Metro

NYPD officer sentenced to 15 years for stealing guns from station house and selling them to his drug dealer

A pill-popping dirty cop was sentenced yesterday to 15 years in prison for stealing guns from his East Village station house and selling them to his drug dealer.

Nicholas Mina, who had been a cop for four years, peddled four 9mm guns from his NYPD co-workers’ lockers so he could feed his prescription-drug habit, said his lawyer Robert Gallo.

“He takes responsibility and accountability for his actions,” Gallo said, which were brought about by “the scourge of prescription drugs.”

Justice Edward McLaughlin said the reasons for Mina’s crimes are “uncontested,” but what he did was “inexcusable.”

In addition to swiping three Glocks and a Smith & Wesson from the Ninth Precinct earlier this year, Mina admitted to selling his own private-use Glock — and investigators caught him on wiretaps talking about taking and selling more guns.

Those weapons could have been used against Mina’s fellow officers, the judge noted.

The judge accepted the plea agreement Mina worked out with prosecutors last month, and sentenced him to 15 1/2 years in prison.

Mina, who was fired after his guilty plea, declined to speak at the sentencing.

Manhattan District Attorney Cyrus Vance Jr. called the case “a striking example of the destruction that surrounds prescription-drug abuse.”
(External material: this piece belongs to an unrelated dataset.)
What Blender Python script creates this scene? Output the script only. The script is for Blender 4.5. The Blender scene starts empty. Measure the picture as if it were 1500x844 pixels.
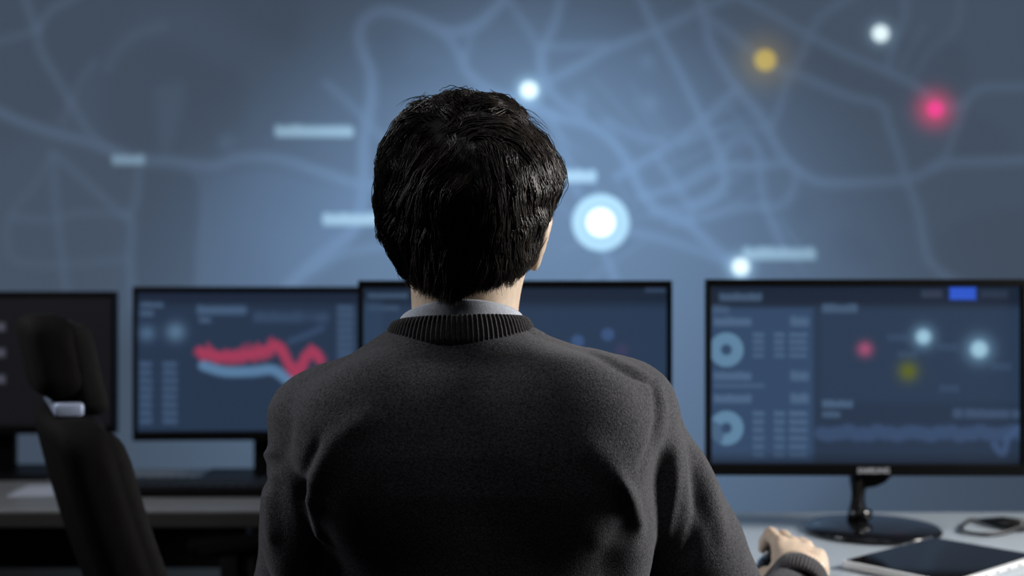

“The defendant took an oath to protect New Yorkers from criminals. Instead, he worked alongside a gun trafficker in order to feed his drug addiction,” Vance said.

Gallo said his client had started abusing Percocet and Vicodin. He was prescribed the painkillers by a Police Department doctor after getting into an accident in his patrol car.

Investigators discovered his gun-peddling while they were probing Queens drugs-for-guns kingpin Ivan Chavez.

Mina, 31, was so desperate for painkillers that he sometimes called Chavez from the station house, court papers say.

The cops recovered all four of the stolen weapons plus Mina’s own gun from Chavez’s apartment. He had already heavily defaced the serial numbers.

Chavez pleaded guilty to conspiracy and firearms sales in September and was sentenced to 20 years behind bars last month.

The drug conspiracy has also embroiled a dot-com millionaire — Jennifer Sultan, 38, who allegedly sold Chavez some 60,000 pain pills also recovered in his apartment. She has been working on a plea deal with prosecutors.

Sultan sold her live streaming company, Live on Line, for $70 million in 2000.

She was living in a $6 million Flatiron District apartment when cops busted her for allegedly participating in the ring earlier this year. Prosecutor Chris Prevost said she had acted “as some sort of supplier for Mr. Chavez in various large-scale drug deals she arranged for him for their mutual benefit so that she could supply her own drug business with pills and drugs.”

Sultan has struggled with prescription-drug addiction herself, which caused her to run through much of her fortune, her lawyer, Frank Rothman, has said.